Wednesday, March 17, 2010

Why 0% is Bad

In what is less and less of a news item, the Fed kept interest rates at 0% today. No change since December '08. No sign of tightening on the horizon.

So long as the economy remains deflationary in most sectors, particularly jobs and housing, in keeping with the Fed's mandate for price stability (yeah it is hard to keep a straight face while writing that), there is little alternative other than to keep rates at 0%.

So what is wrong then, in a deflationary environment, with just handing out money with the sole condition that the borrower has to pay it back, absent any interest? The problem is, it hurts all investments in the long run.

It directly hurts cash and treasury bonds, in terms of reducing interest payments there. But it indirectly hurts stocks as well.

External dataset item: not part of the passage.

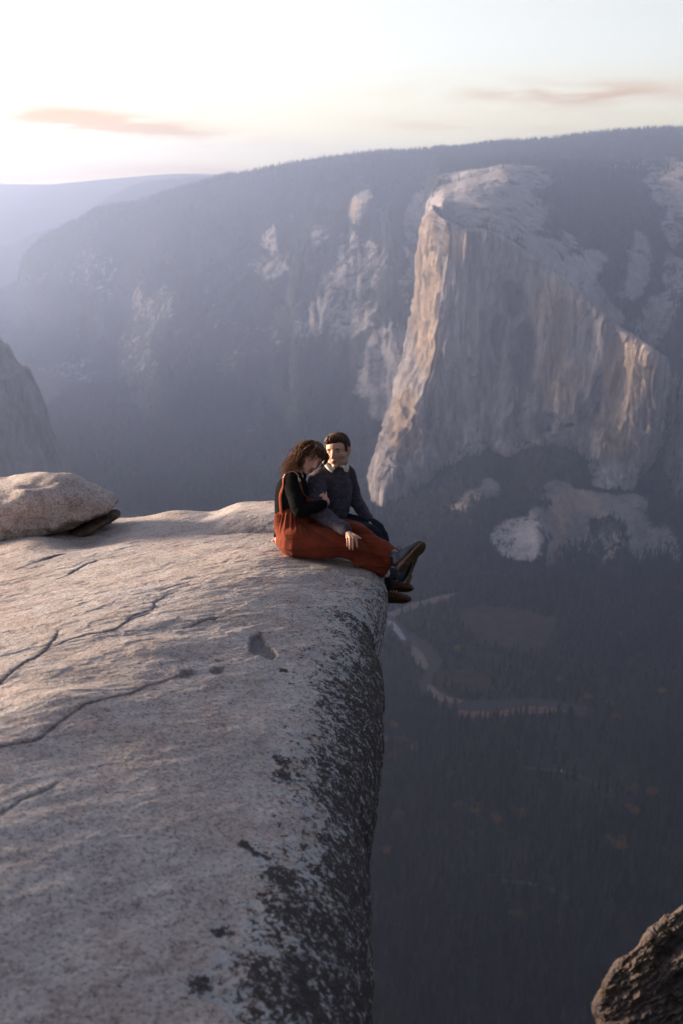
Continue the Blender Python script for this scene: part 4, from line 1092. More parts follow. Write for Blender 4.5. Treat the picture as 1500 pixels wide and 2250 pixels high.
def shrubs():
    rng = np.random.default_rng(5)
    ml = simple_mat('shrub_leaves', (0.035, 0.040, 0.020), 0.95, 0.1, 0.5, 3.0)
    for (u, v, r, where) in [(1462, 2092, 0.55, 'largest dark shrub on the crag, below its highest shoulder'), (1430, 2072, 0.32, 'small shrub perched on the crag skyline above the largest one'),
                             (1462, 2050, 0.35, 'dark shrub at the top of the crag near the right edge'), (1398, 2130, 0.30, 'low shrub left of centre on the crag'),
                             (1430, 2126, 0.30, 'rounded shrub in a hollow in the middle of the crag'), (1365, 2142, 0.32, 'shrub clinging to the left skyline of the crag'), (1486, 2140, 0.5, 'brownish shrub in the gully at the right edge of the crag'), (1478, 2200, 0.55, 'lowest shrub in the dark gully of the crag')]:
        p = crag_at(u, v)
        n = 420; V = []; F = []
        for i in range(n):
            d = rng.normal(0, 1, 3); d /= np.linalg.norm(d); d[2] = abs(d[2])*0.8
            c = d*r*rng.uniform(0.3, 1.05)*np.array([1.1, 1.0, 0.9]); s = rng.uniform(0.03, 0.07)
            a = rng.normal(0, 1, 3); a /= np.linalg.norm(a); bb = np.cross(a, rng.normal(0, 1, 3)); bb /= np.linalg.norm(bb)
            k = len(V); V += [c-a*s, c+bb*s*.6, c+a*s, c-bb*s*.6]; F.append((k, k+1, k+2, k+3))
        e = empty('shrub', tuple(p), where, 'shrub', 'shrubs on the crag')
        o = bpy.data.objects.new('foliage', raw_mesh('foliage', V, F, False)); COL.objects.link(o); o.data.materials.append(ml); o.parent = e
        Vt = []; Ft = []
        for q in range(6):
            a = q*1.05; tip = np.array([math.cos(a)*r*0.7, math.sin(a)*r*0.7, r*0.6]); k = len(Vt)
            for j in range(3): Vt.append(np.array([0.02*math.cos(j*2.1), 0.02*math.sin(j*2.1), -0.1]))
            for j in range(3): Vt.append(tip+0.006*np.array([math.cos(j*2.1), math.sin(j*2.1), 0]))
            for j in range(3): Ft.append((k+j, k+(j+1) % 3, k+3+(j+1) % 3, k+3+j))
        o = bpy.data.objects.new('stem', raw_mesh('stem', Vt, Ft)); COL.objects.link(o); o.data.materials.append(M_BARK); o.parent = e
shrubs()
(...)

With interest rates on cash and bonds generally low in the 0-2% range, stock dividends no longer have to be as much to still be attractive investments. Price-earnings ratios for stocks can go way down and still be competitive in the 2-3% range, which drives the prices of stocks higher. Say a stock pays 50 cents in dividends per share per year. If you are looking for a return of 6%, each share would have to be priced at around $9 to be of interest. But in a climate where 3% is considered a competitive return, then the stock should sell okay at $17.50. The DJIA going up absent higher dividends simply means investors are willing to accept lower P/E ratios.

Now, if an investment bank can borrow money from the Fed at close to 0%, and invest it with a 3% return, well that is a good deal for doing no work and producing nothing of value. The Fed maintaining interest rates at 0% thus insures low yields for all investements.